Aber wir sind ja nicht zum lesen oder gar philosophieren hier. Wir wollen Radfahren. Und zwar entlang der Weser auf dem Weserradweg. Und der startet nun mal hier in Hann. Münden. Was übrigens ein netter kleiner Ort ist. Viel Fachwerk, sehr viel sogar. Ein kleiner Bummel durch die Stadt macht wirklich Spaß. Besonders dann, wenn man das Glück hat, das kleine Schauspiel zu bewundern, dass sich täglich um 12, 15 und 17 Uhr außen am Turm des Rathauses abspielt. In Anlehnung an einen berühmten Sohn der Stadt, an Dr. Eisenbart nämlich, wird dort oben "live" eine Zahn-OP gezeigt. Einfach mal ansehen.
Zahn-OP von Dr. Eisenbart am Rathausturm
Wir allerdings verlassen Hann. Münden, ohne Dr. Eisenbart oder einen seiner Nachfahren besuchen zu müssen. Dafür haben wir etwas anderes entdeckt. Was zunächst wie ein Zigarettenautomat aussieht, entpuppt sich als "Reserveschlauchautomat". Hann. Münden ist ganz offensichtlich auf Radfahrer eingestellt ;-)
Für Nachschub ist gesorgt
Wir fahren aus dem Ort hinaus Richtung Norden. Vorbei an dem Welfenschloss, einst Residenz und Verwaltungssitz, heute das städt. Museum. Zunächst führt der Radweg direkt an der B 80 entlang, von wo aus wir einen letzten Blick zurück auf den "Kuss" von Werra und Fulda werfen.
Das Welfenschloss, heute das städt. Museum von Hann. Münden
Blick zurück auf den Zusammenfluss von Werra und Fulda
Kurz darauf biegt die B 80 nach links ab, wir aber folgen der Straße weiter geradeaus. Immerhin fahren wir nicht auf der Straße selbst, sondern auf einem extra angelegten Radweg. Dieser befindet sich mal direkt neben der Straße, mal ein paar Meter davon entfernt. Die Weser selbst ist aber meistens zu sehen.
Fahrt entlang der Weser
Der Weg führt mit wenigen auf und ab's durch eine unspektakuläre Landschaft. Wir passieren kleine Ortschaften wie Ginte oder Hemeln und freuen uns, dass es trocken ist und wir immer wieder die Weser im Blick haben. Rund zwei Stunden benötigen wir, bis wir Bursfelde erreichen. Hier befindet sich ein ehemaliges Benediktinerkloster.
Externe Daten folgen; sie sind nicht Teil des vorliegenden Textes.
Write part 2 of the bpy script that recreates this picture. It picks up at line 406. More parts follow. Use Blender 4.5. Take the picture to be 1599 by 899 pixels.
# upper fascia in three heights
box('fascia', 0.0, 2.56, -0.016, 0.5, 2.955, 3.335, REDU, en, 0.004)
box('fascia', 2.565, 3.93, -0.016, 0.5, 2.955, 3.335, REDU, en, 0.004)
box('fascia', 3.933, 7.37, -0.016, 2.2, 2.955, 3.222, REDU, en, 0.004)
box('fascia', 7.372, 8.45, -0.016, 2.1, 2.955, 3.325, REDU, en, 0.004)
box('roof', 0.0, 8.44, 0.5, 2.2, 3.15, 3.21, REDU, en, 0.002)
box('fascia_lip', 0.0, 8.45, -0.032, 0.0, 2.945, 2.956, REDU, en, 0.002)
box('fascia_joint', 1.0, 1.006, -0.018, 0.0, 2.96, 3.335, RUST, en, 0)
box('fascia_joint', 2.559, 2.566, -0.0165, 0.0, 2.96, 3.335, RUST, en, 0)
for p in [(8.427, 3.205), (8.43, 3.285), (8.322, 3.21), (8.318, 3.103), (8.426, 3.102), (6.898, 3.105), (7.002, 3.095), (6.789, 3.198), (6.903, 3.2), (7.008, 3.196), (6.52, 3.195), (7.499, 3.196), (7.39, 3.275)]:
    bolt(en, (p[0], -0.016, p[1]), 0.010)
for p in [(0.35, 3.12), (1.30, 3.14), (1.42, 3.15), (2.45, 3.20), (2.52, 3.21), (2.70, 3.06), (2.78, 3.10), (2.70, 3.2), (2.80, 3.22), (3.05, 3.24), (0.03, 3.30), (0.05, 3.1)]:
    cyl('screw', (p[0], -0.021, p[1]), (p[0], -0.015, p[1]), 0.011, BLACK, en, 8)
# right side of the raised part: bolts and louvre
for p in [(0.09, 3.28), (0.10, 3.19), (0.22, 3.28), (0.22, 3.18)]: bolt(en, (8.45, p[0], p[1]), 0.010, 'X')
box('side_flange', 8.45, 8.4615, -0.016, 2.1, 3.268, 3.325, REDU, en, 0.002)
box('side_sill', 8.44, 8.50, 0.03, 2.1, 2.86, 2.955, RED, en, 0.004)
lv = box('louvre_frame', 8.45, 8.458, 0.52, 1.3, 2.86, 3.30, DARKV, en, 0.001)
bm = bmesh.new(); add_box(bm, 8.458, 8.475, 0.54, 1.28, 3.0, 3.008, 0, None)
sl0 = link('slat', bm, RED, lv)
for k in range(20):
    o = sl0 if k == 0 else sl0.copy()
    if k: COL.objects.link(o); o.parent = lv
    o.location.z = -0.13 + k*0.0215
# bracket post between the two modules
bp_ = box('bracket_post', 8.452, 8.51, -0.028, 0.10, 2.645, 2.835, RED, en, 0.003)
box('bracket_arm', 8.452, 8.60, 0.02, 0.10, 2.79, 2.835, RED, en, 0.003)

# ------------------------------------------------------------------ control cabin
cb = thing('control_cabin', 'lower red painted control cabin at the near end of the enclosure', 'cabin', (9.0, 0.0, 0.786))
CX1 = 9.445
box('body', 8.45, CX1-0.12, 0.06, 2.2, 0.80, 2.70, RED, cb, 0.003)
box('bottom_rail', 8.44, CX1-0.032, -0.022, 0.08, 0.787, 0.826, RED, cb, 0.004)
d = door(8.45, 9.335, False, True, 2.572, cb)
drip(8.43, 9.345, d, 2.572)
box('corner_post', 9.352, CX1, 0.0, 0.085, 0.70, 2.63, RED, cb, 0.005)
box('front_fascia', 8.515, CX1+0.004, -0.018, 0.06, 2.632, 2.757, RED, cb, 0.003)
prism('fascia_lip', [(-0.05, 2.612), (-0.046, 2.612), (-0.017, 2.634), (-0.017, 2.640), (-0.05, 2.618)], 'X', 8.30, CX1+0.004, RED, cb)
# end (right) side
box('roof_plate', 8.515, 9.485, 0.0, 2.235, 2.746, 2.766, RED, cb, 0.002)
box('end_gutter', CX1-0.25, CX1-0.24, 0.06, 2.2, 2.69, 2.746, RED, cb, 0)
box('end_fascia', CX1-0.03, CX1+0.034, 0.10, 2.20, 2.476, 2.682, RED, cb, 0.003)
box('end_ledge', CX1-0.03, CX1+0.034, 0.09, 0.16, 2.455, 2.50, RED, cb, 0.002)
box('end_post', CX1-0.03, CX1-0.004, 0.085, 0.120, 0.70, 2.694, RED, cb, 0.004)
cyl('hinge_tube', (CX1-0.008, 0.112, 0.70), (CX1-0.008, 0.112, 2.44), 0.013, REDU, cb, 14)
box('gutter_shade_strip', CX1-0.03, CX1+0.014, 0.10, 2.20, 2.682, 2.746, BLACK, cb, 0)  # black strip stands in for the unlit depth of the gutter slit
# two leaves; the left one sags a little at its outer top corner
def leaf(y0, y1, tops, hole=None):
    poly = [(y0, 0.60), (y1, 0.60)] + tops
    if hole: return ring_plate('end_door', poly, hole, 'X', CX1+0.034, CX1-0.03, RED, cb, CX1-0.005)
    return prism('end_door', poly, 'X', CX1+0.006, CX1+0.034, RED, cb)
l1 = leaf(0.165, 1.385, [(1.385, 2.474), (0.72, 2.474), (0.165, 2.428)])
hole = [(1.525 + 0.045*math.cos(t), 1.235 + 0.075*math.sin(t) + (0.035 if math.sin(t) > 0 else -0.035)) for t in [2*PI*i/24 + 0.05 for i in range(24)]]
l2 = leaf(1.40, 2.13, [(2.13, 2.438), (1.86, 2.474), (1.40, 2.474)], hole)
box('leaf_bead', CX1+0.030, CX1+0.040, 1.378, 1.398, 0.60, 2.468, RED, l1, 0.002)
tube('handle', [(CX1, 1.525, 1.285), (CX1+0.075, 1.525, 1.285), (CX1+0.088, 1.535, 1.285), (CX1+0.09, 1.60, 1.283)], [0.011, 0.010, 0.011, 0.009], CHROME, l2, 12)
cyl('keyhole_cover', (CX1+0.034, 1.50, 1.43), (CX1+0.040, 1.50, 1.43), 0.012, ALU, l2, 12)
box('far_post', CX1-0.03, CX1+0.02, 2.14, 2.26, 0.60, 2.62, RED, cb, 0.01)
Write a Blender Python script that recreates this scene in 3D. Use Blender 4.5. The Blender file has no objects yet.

Das Benediktinerkloster Bursfelde
Im Jahre 1093 wurde es von einigen Mönchen aus dem Kloster Corvey erbaut. In Vordergrund standen hier die Lehre der Wissenschaft und die Unterrichtung der Mönche. Als sich Förderer und Finanzierer des Klosters mehr und mehr zurück zogen, wuchs auch dessen Bedeutungslosigkeit. Auch die Reformation änderte nicht viel daran. Immerhin wurde eine Klosterbibliothek gegründet, für die Bücher geschrieben, kopiert und gesammelt wurden.
Wechselnde Machtverhältnisse zwischen der katholischen und evangelischen Kirche setzten auch dem Kloster Bursfelde zu. Nach und nach wurde es immer unbedeutender. Seit 1828 leben dort auch keine Mönche mehr. Heute untersteht es der Klosterkammer Hannover und dient in erster Linie als Tagungszentrum. Aber die Kirche wird auch immer noch für Gottesdienste genutzt. Schön anzusehen, da gut gepflegt, ist das Kloster auf jeden Fall. Mir hat es Spaß gemacht, ein wenig durch die verschiedenen Räume zu stöbern.
Innenansicht des Klosters
Innenansicht des Klosters
Kaum haben wir uns nach diesem Rundgang auf unsere Räder geschwungen, da steigen wir auch schon wieder ab. Am Ortsausgang von Bursfelde lädt ein wirklich nettes Lokal zur Pause ein. Da lassen wir uns nicht lange bitten und kehren dort ein, um Kaffee und Kuchen zu genießen. Und dazu die Sonne, die uns vom mittlerweile blauen Himmel verwöhnt. Einfach herrlich. Es fällt uns nicht leicht, wieder auf die Räder zu steigen und weiter entlang der Weser zu fahren. Aber wir haben ein Tagesziel, dass es zu erreichen gilt.
Pause an der Klostermühle
Als nächstes erreichen wir Oedelsheim. Hier sollen die Gebrüder Grimm das Märchen vom gestiefelten Kater erfunden haben. Die berühmten deutschen Märchenerzähler waren häufig in dieser Gegend zu Gast. Auch Schneewittchen und die sieben Zwerge sollen ihren Ursprung hier an der Weser haben. Uns aber zieht es weiter nach Bodenfelde. Dabei müssen wir auch teils heftige Steigungen bewältigen. Einmal steigen wir sogar ab und schieben die Räder. Dabei sind wir allerdings in guter Gesellschaft: Auch andere Radfahrer, die wir treffen, haben an dieser Stelle kapituliert.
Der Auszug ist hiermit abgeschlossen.